Jobs Make the Difference: Expanding Economic Opportunities for Syrian Refugees and Host Communities

New study provides pragmatic suggestions to help in creating decent employment and expand economic opportunities for Syrian refugees and communities hosting them

Apr 5, 2017

Brussels - The United Nations Development Programme (UNDP), the International Labour Organization (ILO), and the World Food Programme (WFP) launched today, on the side-lines of the Brussels Conference on Supporting the Future of Syria and the Region, their joint report entitled “Jobs Makes the Difference: Expanding Economic Opportunities for Syrian Refugees and Host Communities.” The six-country study argues that expanding access to economic opportunities for those affected by the Syrian crisis must be a priority. However, it is equally makes it clear that the current response to the crisis, despite recent successes, is unlikely to be sufficient.
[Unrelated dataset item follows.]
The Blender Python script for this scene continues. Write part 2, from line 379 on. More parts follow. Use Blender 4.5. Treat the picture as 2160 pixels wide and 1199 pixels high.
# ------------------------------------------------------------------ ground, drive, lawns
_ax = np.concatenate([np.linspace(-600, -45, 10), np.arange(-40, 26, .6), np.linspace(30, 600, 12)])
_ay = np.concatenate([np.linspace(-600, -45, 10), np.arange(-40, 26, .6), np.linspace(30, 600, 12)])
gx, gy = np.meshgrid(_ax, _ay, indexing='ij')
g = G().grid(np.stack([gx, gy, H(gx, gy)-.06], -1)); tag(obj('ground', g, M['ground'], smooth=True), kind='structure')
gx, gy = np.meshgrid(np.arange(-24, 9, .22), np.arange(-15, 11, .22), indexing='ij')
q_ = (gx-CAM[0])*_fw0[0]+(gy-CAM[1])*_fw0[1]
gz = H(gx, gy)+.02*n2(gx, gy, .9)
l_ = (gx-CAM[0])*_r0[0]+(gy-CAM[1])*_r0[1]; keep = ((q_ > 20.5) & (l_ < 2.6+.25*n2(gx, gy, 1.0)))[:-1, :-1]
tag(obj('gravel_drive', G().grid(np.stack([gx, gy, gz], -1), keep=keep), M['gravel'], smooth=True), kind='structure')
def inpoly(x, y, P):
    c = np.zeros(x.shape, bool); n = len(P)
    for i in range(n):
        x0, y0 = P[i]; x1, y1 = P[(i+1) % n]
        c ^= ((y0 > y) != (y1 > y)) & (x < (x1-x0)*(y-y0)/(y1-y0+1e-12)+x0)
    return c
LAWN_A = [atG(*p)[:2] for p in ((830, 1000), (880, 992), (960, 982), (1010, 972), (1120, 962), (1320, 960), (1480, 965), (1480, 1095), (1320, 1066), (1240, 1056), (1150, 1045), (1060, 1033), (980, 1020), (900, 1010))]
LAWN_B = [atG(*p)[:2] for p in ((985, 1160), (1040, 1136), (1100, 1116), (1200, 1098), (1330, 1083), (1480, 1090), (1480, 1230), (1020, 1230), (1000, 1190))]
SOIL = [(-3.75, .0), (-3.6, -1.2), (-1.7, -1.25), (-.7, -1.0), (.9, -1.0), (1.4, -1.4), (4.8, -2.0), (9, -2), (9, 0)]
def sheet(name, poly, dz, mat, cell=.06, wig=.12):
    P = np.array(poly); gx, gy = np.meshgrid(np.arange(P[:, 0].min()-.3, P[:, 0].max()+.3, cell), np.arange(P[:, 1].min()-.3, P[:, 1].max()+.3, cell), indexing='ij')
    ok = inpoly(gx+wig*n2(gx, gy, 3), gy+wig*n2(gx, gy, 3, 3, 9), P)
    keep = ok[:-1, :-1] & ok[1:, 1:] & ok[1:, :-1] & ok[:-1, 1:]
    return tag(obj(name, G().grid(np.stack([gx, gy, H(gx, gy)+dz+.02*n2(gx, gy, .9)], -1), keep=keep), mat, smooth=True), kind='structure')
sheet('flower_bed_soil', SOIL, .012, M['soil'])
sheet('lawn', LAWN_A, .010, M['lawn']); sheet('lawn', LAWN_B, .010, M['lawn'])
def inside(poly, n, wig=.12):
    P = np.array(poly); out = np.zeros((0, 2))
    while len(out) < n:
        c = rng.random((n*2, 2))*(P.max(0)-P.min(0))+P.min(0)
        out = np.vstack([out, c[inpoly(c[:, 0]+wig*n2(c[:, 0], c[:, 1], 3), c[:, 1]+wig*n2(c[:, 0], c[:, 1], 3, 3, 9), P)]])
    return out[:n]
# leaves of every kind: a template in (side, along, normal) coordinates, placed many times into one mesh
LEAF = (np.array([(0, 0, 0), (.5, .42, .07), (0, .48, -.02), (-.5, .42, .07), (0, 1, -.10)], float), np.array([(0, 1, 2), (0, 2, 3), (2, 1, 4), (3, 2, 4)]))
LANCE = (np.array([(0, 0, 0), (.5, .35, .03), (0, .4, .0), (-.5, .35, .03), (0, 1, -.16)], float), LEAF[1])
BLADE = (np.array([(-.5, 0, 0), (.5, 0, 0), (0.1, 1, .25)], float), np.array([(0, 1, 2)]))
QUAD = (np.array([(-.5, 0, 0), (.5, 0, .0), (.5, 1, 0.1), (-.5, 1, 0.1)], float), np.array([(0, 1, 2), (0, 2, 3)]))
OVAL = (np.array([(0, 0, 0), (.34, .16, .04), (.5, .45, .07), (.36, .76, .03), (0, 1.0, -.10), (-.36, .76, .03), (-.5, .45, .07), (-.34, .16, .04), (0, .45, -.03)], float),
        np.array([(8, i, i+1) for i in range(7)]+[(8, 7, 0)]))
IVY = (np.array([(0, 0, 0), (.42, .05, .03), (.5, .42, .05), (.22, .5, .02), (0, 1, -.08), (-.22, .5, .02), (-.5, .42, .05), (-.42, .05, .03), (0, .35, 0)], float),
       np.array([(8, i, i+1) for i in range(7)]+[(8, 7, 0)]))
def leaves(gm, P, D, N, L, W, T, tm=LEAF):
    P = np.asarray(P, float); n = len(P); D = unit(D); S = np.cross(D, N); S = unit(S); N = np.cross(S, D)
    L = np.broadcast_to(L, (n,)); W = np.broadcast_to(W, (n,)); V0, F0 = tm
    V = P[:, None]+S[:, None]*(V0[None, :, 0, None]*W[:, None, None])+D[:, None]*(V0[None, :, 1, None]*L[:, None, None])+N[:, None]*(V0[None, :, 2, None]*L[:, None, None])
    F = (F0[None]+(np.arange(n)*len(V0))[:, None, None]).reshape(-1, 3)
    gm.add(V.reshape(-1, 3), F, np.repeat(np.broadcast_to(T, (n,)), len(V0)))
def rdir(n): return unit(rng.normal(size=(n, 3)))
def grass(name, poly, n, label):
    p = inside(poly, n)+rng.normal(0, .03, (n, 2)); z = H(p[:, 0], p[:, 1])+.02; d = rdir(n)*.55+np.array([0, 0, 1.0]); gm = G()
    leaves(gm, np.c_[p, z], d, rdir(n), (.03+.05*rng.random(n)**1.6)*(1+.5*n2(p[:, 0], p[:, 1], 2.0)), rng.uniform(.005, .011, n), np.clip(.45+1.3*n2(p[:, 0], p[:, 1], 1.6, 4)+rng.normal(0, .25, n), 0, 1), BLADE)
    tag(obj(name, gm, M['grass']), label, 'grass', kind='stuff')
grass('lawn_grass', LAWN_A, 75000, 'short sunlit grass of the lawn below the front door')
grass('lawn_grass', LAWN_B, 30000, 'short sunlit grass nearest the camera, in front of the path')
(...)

The Syria crisis has entered its seventh year and its impact extends far beyond the region. Neighbouring countries remain at the front line, providing a global public good, but the number of Syrian refugees is at an all-time high, exceeding 5 million for the first time since the start of the crisis.

In the Supporting Syria and the Region conference – held in London in February 2016 – countries hosting refugees from Syria and international community agreed to creating 1.1 million new jobs for Syrian refugees and their hosts. Host nations committed to opening their labour markets and supporting businesses through improved regulations and the international community committed to supporting employment creation programs and concessional financing. The private sector committed to providing new investment. The ambitious promise of the London Conference to create 1.1 million jobs by 2018, requires both rapid action and rapid reflection on what is working and what is not. This UNDP, ILO, and WFP study is designed to achieve the second goal.

Jobs Makes the Difference is a bottom up analysis that draws largely on qualitative data, primarily drawn from around 120 interviews on the humanitarian and development aspects of the crisis, conducted with representatives from business communities, governments, NGOs, donors and international organizations in Egypt, Jordan, Kurdistan Region of Iraq, Lebanon, Syria, and Turkey, and supplemented with a review of existing studies and verified through expert consultations.

“People affected by the Syria crisis need peace and security first-and-foremost. However they also need jobs, and they cannot wait for the crisis to end in order to make ends meet,” said Mourad Wahba, United Nations Assistant Secretary-General, UNDP Assistant Administrator and Director of UNDP’s Regional Bureau for Arab States. “The Jobs Makes the Difference study recognizes the central role that host countries in the region play in responding to the protracted crisis, and acknowledges the important policy shifts that they have pursued to get people affected by the crisis back to work”

Alongside Mourad Wahba, the launch of the study featured a panel including, Ruba Jaradat, Assistant Director-General and Regional Director for Arab States, ILO; Amir Mahmoud Abdulla, Deputy Executive Director, WFP; Ingrid Gabriela Hoven, Director-General, Federal Minister for Economic Cooperation and Development, Germany; and H.E. Martin Bille Hermann, State Secretary for Development Policy, Denmark; and was moderated by Amin Awad, Regional Director, UN High Commission for Refugees (UNHCR).

Panellists confirmed that structural vulnerabilities of the economies in the region and the dismal track record across the region in creating jobs render the London goal of achieving 1.1 million new jobs extremely challenging. The underscored that such a goal requires significant investments in terms of partnerships, knowledge, technology and financial resources and that no single agency or government institution can achieve it alone. They stressed that the time for coalitions and long-term investments has come and warned that should a greater investment in livelihoods and jobs not be mobilized now, the negative consequences of the crisis will continue and deepen.

The key conclusion of the “Jobs make the Difference” assessment is that only a well-coordinated joint effort can achieve the immediate scaling up of employment generating opportunities, as well as greater effectiveness, accountability and consistency. In response, several UN agencies, including, FAO, ILO, IOM, UNDP, UN HABITAT, UNHCR and WFP have agreed to bring the UN’s collective knowledge, capacities and resources together in an integrated partnership for decent work and livelihoods, based on their comparative advantages and technical expertise.

UN agencies and partners in Syria and neighbouring countries continue to deliver innovative and impactful employment interventions to strengthen the self-reliance and the resilience of host communities, refugees and internally displaced people.